Il reddito di cittadinanza rischia di scoraggiare il lavoro legale e il suo finanziamento, tutto in deficit, mette a rischio l’equilibrio dei conti pubblici. È una bocciatura senza fronzoli quella che la Corte dei Conti mette in atto nei confronti del cavallo di battaglia dei 5 stelle. Ma anche sulla quota 100, misura cara sia ai pentastellati che alla Lega, la magistratura contabile ha un giudizio severo: per il sistema pensionistico serve una soluzione ben diversa, cioè “strutturale e permanente”.
Il quadro generale dell’economia non è incoraggiante: le incertezze sulla riduzione del debito “rischia di incidere negativamente sulle prospettive di crescita del Paese”. L’attenzione alla tenuta dei conti pubblici porta la Corte dei Conti a indicare quale dovrebbe essere la destinazione d’uso degli eventuali risparmi che potrebbero venire da una minore spesa per il reddito di cittadinanza: devono andare a ridurre il disavanzo. Recita così uno dei passaggi del Rapporto 2019 sul coordinamento della finanza pubblica presentato in Senato: il reddito di cittadinanza “risponde all’esigenza, acuita dalla crisi, di contrasto alla povertà. Tuttavia, il finanziamento in deficit di tale misura è motivo di preoccupazione per gli equilibri di bilancio di medio termine, date le condizioni di elevato debito pubblico. La previsione di un meccanismo di salvaguardia, il ‘blocco’ delle domande e la rimodulazione dell’ammontare del beneficio in caso di esaurimento delle risorse disponibili per l’esercizio, è quindi importante per il controllo dei saldi. Un eventuale minor esborso rispetto alle stime originarie andrebbe utilizzato, almeno sotto lo stretto profilo della sostenibilità dei conti pubblici, per ridurre il disavanzo e rientrare dal debito”.
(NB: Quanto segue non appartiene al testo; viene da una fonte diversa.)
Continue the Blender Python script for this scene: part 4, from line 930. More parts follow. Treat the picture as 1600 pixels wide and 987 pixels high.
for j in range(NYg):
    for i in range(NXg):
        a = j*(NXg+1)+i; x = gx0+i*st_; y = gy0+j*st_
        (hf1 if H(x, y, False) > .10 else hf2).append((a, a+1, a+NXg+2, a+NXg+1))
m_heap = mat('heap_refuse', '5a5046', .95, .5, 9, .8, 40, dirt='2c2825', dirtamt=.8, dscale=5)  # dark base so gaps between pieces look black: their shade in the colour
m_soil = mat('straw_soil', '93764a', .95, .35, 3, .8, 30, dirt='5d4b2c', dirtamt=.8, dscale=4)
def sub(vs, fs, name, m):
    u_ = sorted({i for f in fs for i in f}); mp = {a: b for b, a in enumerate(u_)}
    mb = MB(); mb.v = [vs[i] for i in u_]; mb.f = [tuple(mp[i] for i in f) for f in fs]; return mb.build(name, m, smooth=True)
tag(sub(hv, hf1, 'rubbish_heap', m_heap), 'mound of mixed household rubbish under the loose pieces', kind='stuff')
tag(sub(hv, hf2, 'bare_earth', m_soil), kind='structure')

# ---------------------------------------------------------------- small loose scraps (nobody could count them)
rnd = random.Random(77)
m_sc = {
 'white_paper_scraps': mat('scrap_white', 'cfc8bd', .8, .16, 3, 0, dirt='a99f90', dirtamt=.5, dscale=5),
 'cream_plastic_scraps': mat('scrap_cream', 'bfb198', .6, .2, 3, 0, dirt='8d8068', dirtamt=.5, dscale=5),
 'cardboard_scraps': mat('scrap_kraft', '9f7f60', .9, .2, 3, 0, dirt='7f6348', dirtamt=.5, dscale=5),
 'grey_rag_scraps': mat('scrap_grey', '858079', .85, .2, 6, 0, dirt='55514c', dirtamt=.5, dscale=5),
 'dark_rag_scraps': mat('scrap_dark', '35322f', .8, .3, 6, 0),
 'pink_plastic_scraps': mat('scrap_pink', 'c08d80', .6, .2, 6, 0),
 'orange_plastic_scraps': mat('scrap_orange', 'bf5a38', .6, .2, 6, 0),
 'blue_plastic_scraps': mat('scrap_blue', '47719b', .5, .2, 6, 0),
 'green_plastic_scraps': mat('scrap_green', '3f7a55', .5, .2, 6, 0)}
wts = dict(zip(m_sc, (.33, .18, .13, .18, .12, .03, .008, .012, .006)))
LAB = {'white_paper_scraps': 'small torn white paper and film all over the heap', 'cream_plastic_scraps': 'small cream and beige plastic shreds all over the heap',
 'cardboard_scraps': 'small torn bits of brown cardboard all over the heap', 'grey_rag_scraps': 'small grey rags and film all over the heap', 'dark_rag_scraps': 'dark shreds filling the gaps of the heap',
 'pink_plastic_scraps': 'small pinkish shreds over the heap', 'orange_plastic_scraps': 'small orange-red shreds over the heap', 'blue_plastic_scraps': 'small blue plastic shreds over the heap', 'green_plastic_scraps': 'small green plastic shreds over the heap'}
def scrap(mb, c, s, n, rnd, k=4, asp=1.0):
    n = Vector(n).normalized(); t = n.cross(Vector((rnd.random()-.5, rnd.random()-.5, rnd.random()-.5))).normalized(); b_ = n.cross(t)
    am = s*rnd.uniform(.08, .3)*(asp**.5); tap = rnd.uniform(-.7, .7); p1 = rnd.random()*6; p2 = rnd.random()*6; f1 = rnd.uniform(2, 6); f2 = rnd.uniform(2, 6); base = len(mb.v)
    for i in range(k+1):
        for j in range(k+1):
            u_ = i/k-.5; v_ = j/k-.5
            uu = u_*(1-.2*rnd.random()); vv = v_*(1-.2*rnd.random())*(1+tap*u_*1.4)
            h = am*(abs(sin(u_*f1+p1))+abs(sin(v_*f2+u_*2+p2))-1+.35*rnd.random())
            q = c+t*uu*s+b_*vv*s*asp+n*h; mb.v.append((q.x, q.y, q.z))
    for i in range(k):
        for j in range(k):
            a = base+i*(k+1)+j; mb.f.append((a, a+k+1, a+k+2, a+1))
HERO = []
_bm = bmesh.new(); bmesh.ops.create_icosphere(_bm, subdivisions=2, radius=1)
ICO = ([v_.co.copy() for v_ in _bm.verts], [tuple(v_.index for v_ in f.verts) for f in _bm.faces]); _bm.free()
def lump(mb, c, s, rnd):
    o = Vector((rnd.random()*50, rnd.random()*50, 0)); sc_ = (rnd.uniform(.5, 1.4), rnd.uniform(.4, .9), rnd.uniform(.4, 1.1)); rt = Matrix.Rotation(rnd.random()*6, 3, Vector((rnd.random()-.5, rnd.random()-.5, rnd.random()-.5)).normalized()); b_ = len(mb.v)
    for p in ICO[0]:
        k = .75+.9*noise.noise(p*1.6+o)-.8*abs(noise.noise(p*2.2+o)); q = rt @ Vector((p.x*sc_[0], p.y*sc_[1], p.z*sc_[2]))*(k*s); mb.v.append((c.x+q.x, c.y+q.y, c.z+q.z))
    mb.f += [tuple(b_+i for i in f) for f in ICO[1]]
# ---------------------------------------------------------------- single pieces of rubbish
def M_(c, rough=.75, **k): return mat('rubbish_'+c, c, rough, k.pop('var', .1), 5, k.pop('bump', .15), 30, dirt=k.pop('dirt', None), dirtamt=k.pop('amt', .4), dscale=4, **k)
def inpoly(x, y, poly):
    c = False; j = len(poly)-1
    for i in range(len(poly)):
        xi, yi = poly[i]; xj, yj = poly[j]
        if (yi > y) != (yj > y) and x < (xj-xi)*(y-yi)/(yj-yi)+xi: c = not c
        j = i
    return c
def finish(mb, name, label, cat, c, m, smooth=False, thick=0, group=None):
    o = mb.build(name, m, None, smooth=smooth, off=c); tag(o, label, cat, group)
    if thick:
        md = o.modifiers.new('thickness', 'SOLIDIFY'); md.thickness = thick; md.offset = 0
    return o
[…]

Anche qui una linea differente rispetto a quella del governo: i 5 stelle, infatti, vogliono destinare 1 miliardo (il risparmio previsto ndr) a misure per la famiglia. Sulla quota 100, la misura introdotta dal governo che prevede la possibilità di uscire anticipatamente dal mondo del lavoro, la Corte è netta: “L’introduzione di quota 100 ha comunque posto sotto i riflettori una reale esigenza: quella di un maggior grado di flessibilità del requisito anagrafico di pensionamento. A riguardo sarebbe necessaria una soluzione strutturale e permanente, più neutra dal punto di vista dell’equità tra coorti di pensionati e tale da preservare gli equilibri e la sostenibilità di lungo termine del sistema”.
“Qualunque scelta - aggiunge - pone un problema di cassa non indifferente, ma una ‘correzione attuariale’ della componente retributiva dell’assegno, in caso di pensioni ‘miste’, non comporterebbe la creazione di debito pensionistico implicito”.